* _Problem to work on_:
Extract the first line through the line containing "COL = scene.collection" from the listing below, exactly as written.

* _Information provided_:
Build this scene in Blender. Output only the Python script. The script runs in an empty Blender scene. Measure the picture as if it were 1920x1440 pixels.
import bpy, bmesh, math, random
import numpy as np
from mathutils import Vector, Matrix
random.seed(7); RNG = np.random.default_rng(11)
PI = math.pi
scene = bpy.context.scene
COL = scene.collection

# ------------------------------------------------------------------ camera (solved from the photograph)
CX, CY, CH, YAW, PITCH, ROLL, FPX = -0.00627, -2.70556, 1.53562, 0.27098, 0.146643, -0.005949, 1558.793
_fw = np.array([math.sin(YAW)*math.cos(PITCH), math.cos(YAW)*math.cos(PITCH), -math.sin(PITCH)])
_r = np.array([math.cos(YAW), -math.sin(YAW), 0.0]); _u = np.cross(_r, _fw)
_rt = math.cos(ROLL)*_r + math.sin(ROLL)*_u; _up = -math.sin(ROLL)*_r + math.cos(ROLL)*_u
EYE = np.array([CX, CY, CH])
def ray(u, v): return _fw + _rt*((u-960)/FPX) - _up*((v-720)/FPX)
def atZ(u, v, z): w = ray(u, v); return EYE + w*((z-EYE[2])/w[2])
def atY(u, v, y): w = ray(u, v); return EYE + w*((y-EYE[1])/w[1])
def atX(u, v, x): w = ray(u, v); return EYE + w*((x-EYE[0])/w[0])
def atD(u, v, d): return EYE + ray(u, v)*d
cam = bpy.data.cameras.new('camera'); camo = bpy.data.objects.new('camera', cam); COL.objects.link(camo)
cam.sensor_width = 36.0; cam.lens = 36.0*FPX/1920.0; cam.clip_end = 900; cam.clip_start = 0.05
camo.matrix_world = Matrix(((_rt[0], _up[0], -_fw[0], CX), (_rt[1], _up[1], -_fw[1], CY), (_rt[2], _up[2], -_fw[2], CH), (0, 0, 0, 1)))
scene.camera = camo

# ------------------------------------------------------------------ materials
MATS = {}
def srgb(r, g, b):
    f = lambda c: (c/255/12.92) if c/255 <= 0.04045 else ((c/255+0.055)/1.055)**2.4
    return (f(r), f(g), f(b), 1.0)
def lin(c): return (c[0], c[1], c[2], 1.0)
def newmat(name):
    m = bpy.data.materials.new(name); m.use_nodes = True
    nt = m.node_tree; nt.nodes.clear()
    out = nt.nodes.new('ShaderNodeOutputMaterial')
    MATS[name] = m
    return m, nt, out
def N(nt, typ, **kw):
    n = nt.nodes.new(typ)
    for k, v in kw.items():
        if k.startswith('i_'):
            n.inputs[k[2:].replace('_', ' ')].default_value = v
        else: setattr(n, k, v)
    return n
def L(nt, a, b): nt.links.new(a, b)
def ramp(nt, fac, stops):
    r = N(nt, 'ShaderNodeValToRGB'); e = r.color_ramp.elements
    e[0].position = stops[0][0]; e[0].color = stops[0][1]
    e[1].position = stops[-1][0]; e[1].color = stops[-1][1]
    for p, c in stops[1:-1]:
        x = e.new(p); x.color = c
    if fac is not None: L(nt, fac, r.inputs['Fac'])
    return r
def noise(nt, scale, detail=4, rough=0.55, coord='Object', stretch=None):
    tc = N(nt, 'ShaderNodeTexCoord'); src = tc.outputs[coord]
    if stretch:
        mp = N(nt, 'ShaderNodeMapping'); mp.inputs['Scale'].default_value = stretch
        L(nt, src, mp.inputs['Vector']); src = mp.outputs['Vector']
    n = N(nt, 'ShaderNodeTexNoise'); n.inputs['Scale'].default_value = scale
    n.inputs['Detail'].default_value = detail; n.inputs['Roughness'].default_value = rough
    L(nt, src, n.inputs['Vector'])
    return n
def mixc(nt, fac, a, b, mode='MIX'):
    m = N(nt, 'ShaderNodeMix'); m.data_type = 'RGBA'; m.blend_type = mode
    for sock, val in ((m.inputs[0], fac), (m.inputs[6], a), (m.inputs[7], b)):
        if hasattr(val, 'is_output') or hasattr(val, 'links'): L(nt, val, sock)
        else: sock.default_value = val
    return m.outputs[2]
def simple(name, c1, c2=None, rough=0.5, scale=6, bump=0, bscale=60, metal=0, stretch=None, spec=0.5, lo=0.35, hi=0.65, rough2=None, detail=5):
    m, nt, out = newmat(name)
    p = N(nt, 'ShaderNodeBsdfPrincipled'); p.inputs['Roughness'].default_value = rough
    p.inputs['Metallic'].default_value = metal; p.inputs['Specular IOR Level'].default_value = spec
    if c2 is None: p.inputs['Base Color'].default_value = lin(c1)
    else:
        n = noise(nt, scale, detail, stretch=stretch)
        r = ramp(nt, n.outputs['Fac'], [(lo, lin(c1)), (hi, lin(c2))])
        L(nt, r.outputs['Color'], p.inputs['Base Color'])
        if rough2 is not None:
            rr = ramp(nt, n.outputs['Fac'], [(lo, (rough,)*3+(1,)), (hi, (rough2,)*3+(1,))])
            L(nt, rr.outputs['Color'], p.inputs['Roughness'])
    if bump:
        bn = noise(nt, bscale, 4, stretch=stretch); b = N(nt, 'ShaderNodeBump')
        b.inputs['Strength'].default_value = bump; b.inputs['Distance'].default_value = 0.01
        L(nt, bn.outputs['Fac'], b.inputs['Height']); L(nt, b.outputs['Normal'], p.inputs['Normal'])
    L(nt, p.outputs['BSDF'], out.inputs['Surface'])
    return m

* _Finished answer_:
Build this scene in Blender. Output only the Python script. The script runs in an empty Blender scene. Measure the picture as if it were 1920x1440 pixels.
import bpy, bmesh, math, random
import numpy as np
from mathutils import Vector, Matrix
random.seed(7); RNG = np.random.default_rng(11)
PI = math.pi
scene = bpy.context.scene
COL = scene.collection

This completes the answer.